_TASK INSTRUCTIONS_
Print, word for word, every line from the beginning of the listing up to and including the line with "with clipped spotted". Pictures are to be excluded.

_SOURCE DATA_
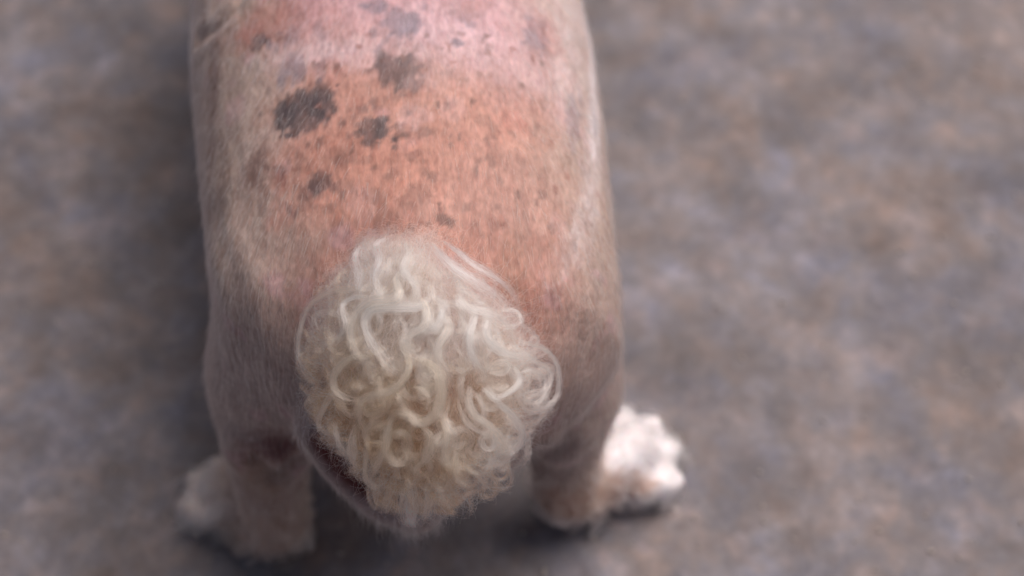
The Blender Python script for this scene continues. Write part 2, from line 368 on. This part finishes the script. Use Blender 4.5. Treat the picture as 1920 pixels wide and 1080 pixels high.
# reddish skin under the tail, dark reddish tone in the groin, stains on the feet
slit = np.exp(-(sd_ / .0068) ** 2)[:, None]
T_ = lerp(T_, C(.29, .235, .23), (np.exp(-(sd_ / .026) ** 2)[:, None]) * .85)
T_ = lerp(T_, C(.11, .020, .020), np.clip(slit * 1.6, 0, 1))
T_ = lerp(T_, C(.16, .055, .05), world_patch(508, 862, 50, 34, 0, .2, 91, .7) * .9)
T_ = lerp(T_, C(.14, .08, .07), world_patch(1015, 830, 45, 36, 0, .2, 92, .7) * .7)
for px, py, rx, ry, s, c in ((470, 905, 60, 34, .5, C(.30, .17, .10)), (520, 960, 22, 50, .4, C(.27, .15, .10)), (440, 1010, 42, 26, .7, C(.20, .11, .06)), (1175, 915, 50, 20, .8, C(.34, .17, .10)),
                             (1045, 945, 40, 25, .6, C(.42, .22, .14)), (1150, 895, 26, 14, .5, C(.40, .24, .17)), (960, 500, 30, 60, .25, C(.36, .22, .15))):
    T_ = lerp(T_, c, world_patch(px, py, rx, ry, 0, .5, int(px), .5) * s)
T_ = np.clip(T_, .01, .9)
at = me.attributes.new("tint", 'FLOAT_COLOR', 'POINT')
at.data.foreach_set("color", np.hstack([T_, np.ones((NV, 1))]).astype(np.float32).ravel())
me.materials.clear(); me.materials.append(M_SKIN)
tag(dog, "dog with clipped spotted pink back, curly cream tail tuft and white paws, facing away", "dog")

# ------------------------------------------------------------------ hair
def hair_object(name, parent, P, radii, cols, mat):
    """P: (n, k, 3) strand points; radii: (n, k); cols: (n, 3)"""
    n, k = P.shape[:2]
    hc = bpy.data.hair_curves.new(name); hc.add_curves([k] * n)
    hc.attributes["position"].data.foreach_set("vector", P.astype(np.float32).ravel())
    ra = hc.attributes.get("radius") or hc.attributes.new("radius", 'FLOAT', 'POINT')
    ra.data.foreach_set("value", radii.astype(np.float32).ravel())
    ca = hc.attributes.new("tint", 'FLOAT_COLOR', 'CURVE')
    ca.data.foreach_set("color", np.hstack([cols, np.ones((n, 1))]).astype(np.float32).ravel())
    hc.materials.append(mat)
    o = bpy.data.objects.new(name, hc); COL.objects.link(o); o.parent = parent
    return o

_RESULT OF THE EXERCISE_
The Blender Python script for this scene continues. Write part 2, from line 368 on. This part finishes the script. Use Blender 4.5. Treat the picture as 1920 pixels wide and 1080 pixels high.
# reddish skin under the tail, dark reddish tone in the groin, stains on the feet
slit = np.exp(-(sd_ / .0068) ** 2)[:, None]
T_ = lerp(T_, C(.29, .235, .23), (np.exp(-(sd_ / .026) ** 2)[:, None]) * .85)
T_ = lerp(T_, C(.11, .020, .020), np.clip(slit * 1.6, 0, 1))
T_ = lerp(T_, C(.16, .055, .05), world_patch(508, 862, 50, 34, 0, .2, 91, .7) * .9)
T_ = lerp(T_, C(.14, .08, .07), world_patch(1015, 830, 45, 36, 0, .2, 92, .7) * .7)
for px, py, rx, ry, s, c in ((470, 905, 60, 34, .5, C(.30, .17, .10)), (520, 960, 22, 50, .4, C(.27, .15, .10)), (440, 1010, 42, 26, .7, C(.20, .11, .06)), (1175, 915, 50, 20, .8, C(.34, .17, .10)),
                             (1045, 945, 40, 25, .6, C(.42, .22, .14)), (1150, 895, 26, 14, .5, C(.40, .24, .17)), (960, 500, 30, 60, .25, C(.36, .22, .15))):
    T_ = lerp(T_, c, world_patch(px, py, rx, ry, 0, .5, int(px), .5) * s)
T_ = np.clip(T_, .01, .9)
at = me.attributes.new("tint", 'FLOAT_COLOR', 'POINT')
at.data.foreach_set("color", np.hstack([T_, np.ones((NV, 1))]).astype(np.float32).ravel())
me.materials.clear(); me.materials.append(M_SKIN)
tag(dog, "dog with clipped spotted pink back, curly cream tail tuft and white paws, facing away", "dog")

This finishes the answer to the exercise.